Requirements: Reproduce exactly the lines from the one containing "struct(abox('trim_1', -1.35, 2.6, 27.4, 27.7, ZC" through the one containing "struct(abox('wall_far', -1.6, 3.2, 30, 30.1, .3, ZC", both included, and nothing else.

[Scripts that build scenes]

--- Begin ---

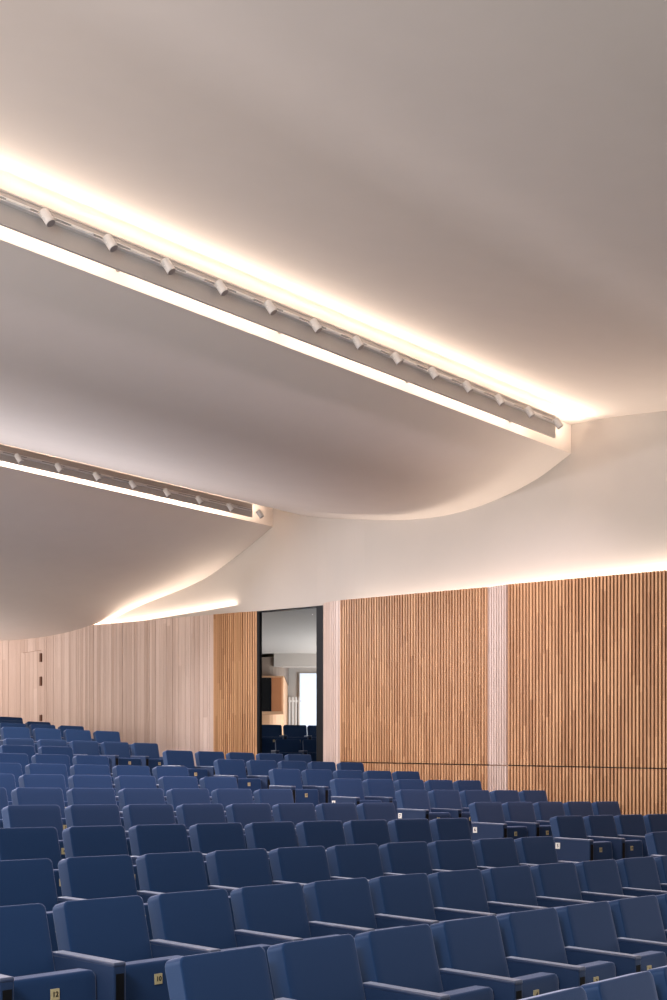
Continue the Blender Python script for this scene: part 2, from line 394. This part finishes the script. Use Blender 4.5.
def make_spot():
    root = empty('spotlight', (0, 0, 0))
    ax = (ET * .30 + EN * -.42 + Vector((0, 0, -.80))).normalized()
    c = EN * -.10 + Vector((0, 0, -.045))
    bm = bmesh.new()
    cyl(bm, c - ax * .062, c + ax * .075, .049, .049, 24)
    cyl(bm, c - ax * .072, c - ax * .062, .040, .049, 24)
    finish('lamp_housing', bm, M['metalwhite'], root, smooth=False)
    bm = bmesh.new(); cyl(bm, c + ax * .0755, c + ax * .078, .043, .043, 24); finish('lens', bm, M['metalgrey'], root, smooth=False)
    bm = bmesh.new()
    for sg in (-1, 1):
        side = ax.orthogonal(); side = (ET - ax * ET.dot(ax)).normalized() * .052 * sg
        cyl(bm, c + side, EN * -.02 + side * .5 + Vector((0, 0, .0)), .005, .005, 8)
    cyl(bm, EN * -.03 - ET * .03, EN * -.03 + ET * .03, .006, .006, 8)
    cyl(bm, Vector((0, 0, 0)) + EN * .012, EN * -.03, .010, .010, 10)
    finish('yoke', bm, M['rail'], root, smooth=False)
    return root
spot0 = make_spot(); used = False
def clone(root, parent=None, keep=None):
    r = root.copy(); COL.objects.link(r)
    if parent: r.parent = parent
    for ch in root.children: clone(ch, r)
    return r
ORD = ['first', 'second', 'third', 'fourth', 'fifth', 'sixth', 'seventh', 'eighth', 'ninth', 'tenth', 'eleventh', 'twelfth', 'thirteenth', 'fourteenth', 'fifteenth', 'sixteenth']
def spots(B, zr, s_first, pitch, n, where, grp):
    global used
    for k in range(n):
        r = spot0 if not used else clone(spot0); used = True
        r.location = Wb(s_first + k * pitch, B - .345, ZC + zr); r.scale = (.84, .84, .84)
        tag(r, 'small white cylinder spotlight, %s from the left on the %s' % (ORD[k], where), 'spotlight', grp)
spots(B1, 4.705, 5.385, .620, 13, 'upper beam', 'spotlights on the upper beam')
spots(B2, 4.64, 8.84, .641, 8, 'lower beam', 'spotlights on the lower beam')

# ------------------------------------------------------------------ glass door and the hall beyond
d1 = empty('door_1', W(14.0, 14.55, floor_z(12))); struct(d1); inv = Matrix.Translation(-Vector(d1.location))
fz = floor_z(12)
def dpart(name, items, mt):
    bm = bmesh.new()
    for it in items: hexa(bm, it)
    bmesh.ops.transform(bm, matrix=inv, verts=bm.verts); return finish(name, bm, mt, d1, smooth=False)
def jamb(m0, m1, s0=13.96, s1=14.02, z0=None, z1=None):
    a = fz if z0 is None else z0
    return [W(s0, m0, a), W(s1, m0, a), W(s1, m1, a), W(s0, m1, a), W(s0, m0, ztop(m0)), W(s1, m0, ztop(m0)), W(s1, m1, ztop(m1)), W(s0, m1, ztop(m1))]
dpart('door_frame', [jamb(13.745, 13.935, 13.93), jamb(15.345, 15.425),
      [W(13.95, 13.8, ztop(13.8) - .02), W(14.04, 13.8, ztop(13.8) - .02), W(14.04, 15.4, ztop(15.4) - .02), W(13.95, 15.4, ztop(15.4) - .02),
       W(13.95, 13.8, ztop(13.8)), W(14.04, 13.8, ztop(13.8)), W(14.04, 15.4, ztop(15.4)), W(13.95, 15.4, ztop(15.4))]], M['black'])
dpart('glass_pane', [[W(13.99, 13.93, fz), W(14.0, 13.93, fz), W(14.0, 15.33, fz), W(13.99, 15.33, fz),
      W(13.99, 13.93, ztop(13.93) - .02), W(14.0, 13.93, ztop(13.93) - .02), W(14.0, 15.33, ztop(15.33) - .02), W(13.99, 15.33, ztop(15.33) - .02)]], M['glass'])
def abox(name, x0, x1, y0, y1, z0, z1, mt, parent=None, bevel=0):
    bm = bmesh.new(); off_ = Vector(parent.location) if parent else Vector()
    box(bm, x0 - off_.x, x1 - off_.x, y0 - off_.y, y1 - off_.y, z0 - off_.z, z1 - off_.z, bevel); return finish(name, bm, mt, parent, smooth=bool(bevel))
Z2 = ZC + .19
struct(abox('floor', -3.6, 2.6, 21.7, 23.35, .3, Z2, M['floor']))
struct(abox('floor', -3.6, 2.6, 23.35, 31, .3, ZC + .55, M['floor']))
# ceiling of the room beyond
bm = bmesh.new(); pl = [(-.75, 20.45), (1.3, 18.45), (4.5, 18.45), (4.5, 31), (-3.8, 31), (-3.8, 23.5)]
A = [bm.verts.new((x, y, ZC + 3.22)) for x, y in pl]; B = [bm.verts.new((x, y, ZC + 3.32)) for x, y in pl]
for i in range(len(pl)): bm.faces.new((A[i], A[(i + 1) % len(pl)], B[(i + 1) % len(pl)], B[i]))
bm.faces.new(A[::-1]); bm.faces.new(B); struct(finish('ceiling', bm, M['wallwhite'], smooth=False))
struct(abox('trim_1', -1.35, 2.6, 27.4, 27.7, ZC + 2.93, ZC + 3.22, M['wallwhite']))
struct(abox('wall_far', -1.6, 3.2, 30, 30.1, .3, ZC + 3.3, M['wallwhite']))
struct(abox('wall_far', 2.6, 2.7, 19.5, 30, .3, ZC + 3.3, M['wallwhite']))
wn = empty('window_1', (-.2, 29.93, ZC + 1.2)); struct(wn)
abox('window_frame', -.86, .9, 29.94, 29.99, ZC + .6, ZC + 3.04, M['whiteplate'], wn)
abox('pane', -.83, .86, 29.90, 29.94, ZC + .66, ZC + 3.02, M['frost'], wn)
rd = empty('column_radiator', (-.98, 29.7, ZC + .55))
for k in range(4): abox('fin', -1.10 + k * .08, -1.06 + k * .08, 29.66, 29.74, ZC + .56, ZC + 2.42, M['rail'], rd, .01)
abox('header', -1.11, -.80, 29.67, 29.73, ZC + 2.30, ZC + 2.34, M['rail'], rd)
tag(rd, 'tall white finned radiator behind the glass door, left of the bright window', 'radiator')
# rounded concrete-and-timber booth beyond the door
def booth(name, z0, z1, mt, grow=0):
    pts = [(-3.4, 27.35 - grow), (-1.53, 27.45 - grow)]
    for i in range(1, 9):
        a = i / 8 * math.pi / 2; pts.append((-1.53 + (.40 + grow) * math.sin(a), 27.85 - (.40 + grow) * math.cos(a)))
    pts += [(-1.13 + grow, 29.9), (-3.4, 29.9)]
    bm = bmesh.new(); A = [bm.verts.new((x, y, z0)) for x, y in pts]; B = [bm.verts.new((x, y, z1)) for x, y in pts]; n = len(pts)
    for i in range(n): bm.faces.new((A[i], A[(i + 1) % n], B[(i + 1) % n], B[i]))
    bm.faces.new(A[::-1]); bm.faces.new(B); return struct(finish(name, bm, mt, smooth=False))
booth('wall_booth', ZC + .55, ZC + 2.72, M['halloak'])
booth('wall_booth', ZC + 2.72, ZC + 3.14, M['concrete'], .02)
bw = empty('window_2', (-1.6, 27.3, ZC + 2.2)); struct(bw)
abox('window_frame', -2.05, -1.13, 27.30, 27.42, ZC + 1.84, ZC + 2.70, M['halloak'], bw)
abox('dark_pane', -2.0, -1.40, 27.275, 27.31, ZC + 1.90, ZC + 2.66, M['black'], bw)
abox('brown_shutter', -1.395, -1.17, 27.270, 27.31, ZC + 1.90, ZC + 2.66, M['hallbrown'], bw)
area('booth_room_fill', (2.3, 26.0, ZC + 1.6), (-1, -.2, .5), 3.5, 2.0, 480, (.95, .97, 1.0), spin=(0, 1, 0))  # unseen light added to brighten the room behind the glass

# ------------------------------------------------------------------ chairs
LEAN = .245
def lean(co, ztop_=SEAT_H):
    dz = ztop_ - co.z; c, s_ = math.cos(LEAN), math.sin(LEAN)
    return Vector((co.x, co.y * c - dz * s_, ztop_ - dz * c - co.y * s_))
_text = {}
def text_mesh(s, size):
    if (s, size) in _text: return _text[(s, size)]
    cu = bpy.data.curves.new('numeral', 'FONT'); cu.body = s; cu.size = size; cu.align_x = 'CENTER'; cu.align_y = 'CENTER'; cu.extrude = .0006; cu.offset = size * .02
    ob = bpy.data.objects.new('numeral', cu); COL.objects.link(ob); dg = bpy.context.evaluated_depsgraph_get()
    me = bpy.data.meshes.new_from_object(ob.evaluated_get(dg)); bpy.data.objects.remove(ob); me.name = 'numeral'
    me.transform(Matrix.Rotation(math.pi / 2, 4, 'X')); me.materials.clear(); me.materials.append(M['ink'])
    _text[(s, size)] = me; return me
def numeral(s, size, loc, parent, rz=0):
    o = bpy.data.objects.new('numeral', text_mesh(s, size)); COL.objects.link(o); o.parent = parent; o.location = loc; o.rotation_euler = (0, 0, rz); return o
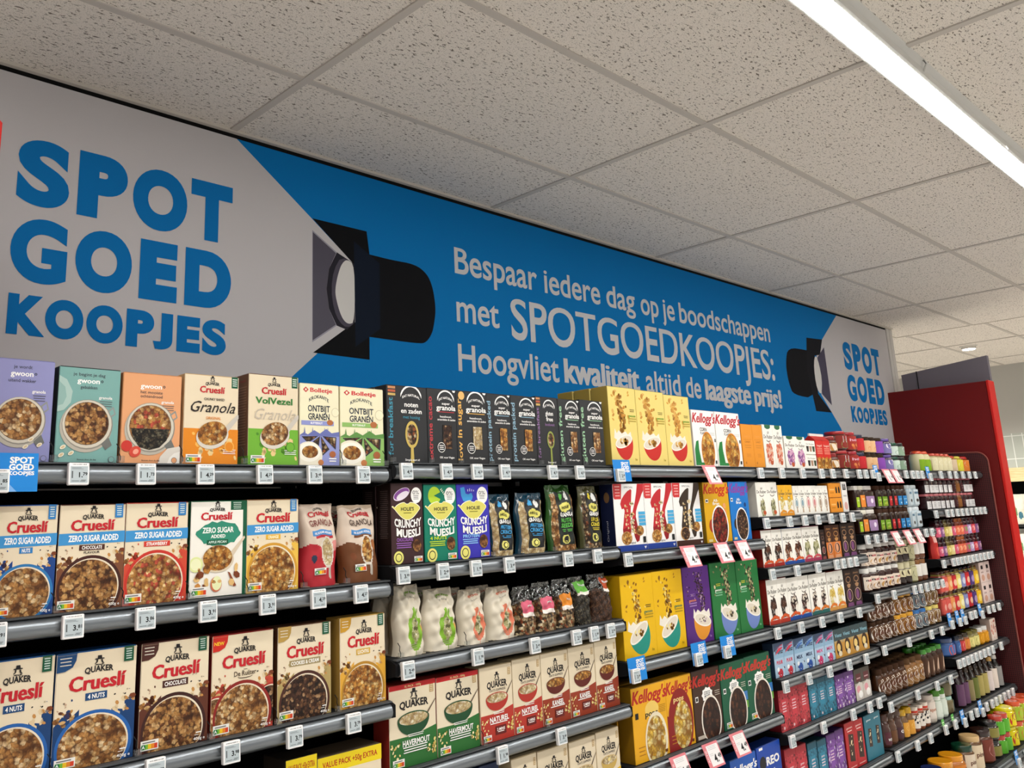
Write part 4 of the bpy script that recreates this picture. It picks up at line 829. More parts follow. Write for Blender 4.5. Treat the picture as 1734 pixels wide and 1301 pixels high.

--- End ---

Answer to this task:
struct(abox('trim_1', -1.35, 2.6, 27.4, 27.7, ZC + 2.93, ZC + 3.22, M['wallwhite']))
struct(abox('wall_far', -1.6, 3.2, 30, 30.1, .3, ZC + 3.3, M['wallwhite']))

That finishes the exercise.